Naar het oordeel van de Raad blijkt uit vorenaangehaalde wetsgeschiedenis dat de wijziging van de oorspronkelijke voorgestelde bepaling er niet toe strekte het mogelijk te maken om zelfstandigen hun werknemerschap te hergeven vóórdat zij hun werkzaamheden als zelfstandige geheel hadden beëindigd, maar is daarmee slechts beoogd ook zelfstandigen die niet in aanmerking kwamen voor de startersregeling van de RZ bij beëindiging van hun werkzaamheden als zelfstandige het werknemerschap te hergeven.
Gezien het vorenstaande zou eiser eerst rechten kunnen ontlenen aan voormeld artikel 8, lid 2, WW indien hij zijn in september 1987 aangevangen werkzaamheden als zelfstandige binnen anderhalf jaar geheel had beëindigd.

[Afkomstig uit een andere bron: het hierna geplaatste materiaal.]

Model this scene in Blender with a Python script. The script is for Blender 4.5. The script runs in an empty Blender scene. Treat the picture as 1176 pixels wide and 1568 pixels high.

De Raad is van oordeel dat zulks niet het geval is. De Raad wijst daartoe op het volgende.
Eiser heeft begin juli 1989 tegenover twee opsporingsfunctionarissen van gedaagdes bedrijfsvereniging verklaard dat hij ongeveer drie maanden geleden, zijnde derhalve begin april 1989 en dus niet binnen anderhalf jaar na zijn in september 1987 aangevangen werk als zelfstandige, voor het laatst bij een opdrachtgever had gewerkt. In die verklaring wekte eiser bovendien niet de indruk dat hij zijn werk als zelfstandige op dat moment reeds geheel had neergelegd. Ook uit een brief die eiser op 25 juli 1989 aan gedaagde heeft verzonden valt allerminst af te leiden dat hij op dat moment in het geheel niet meer als zelfstandige werkzaam was. De Raad wijst er in dit verband op dat het werk als zelfstandig tegelzetter niet alleen het uitvoeren van werkzaamheden als tegelzetter voor opdrachtgevers inhoudt, maar dat ook het verwerven van nieuwe opdrachten en het verrichten van administratieve werkzaamheden daartoe behoort. Deze laatste werkzaamheden zijn, gelet op de in juni 1989 vanwege het bedrijf uitgeschreven creditnota's, in ieder geval in die maand nog verricht. Voorts is van belang dat de winst- en verliesrekening 1989 van het bedrijf de periode 1 januari tot en met 31 augustus 1989 bestrijkt.
Uit het voorgaande vloeit voort dat gedaagde bij de bestreden beslissing terecht heeft geweigerd ten aanzien van eiser toepassing te geven aan het bepaalde in artikel 8, tweede lid, van de WW, zodat moet worden beslist als volgt.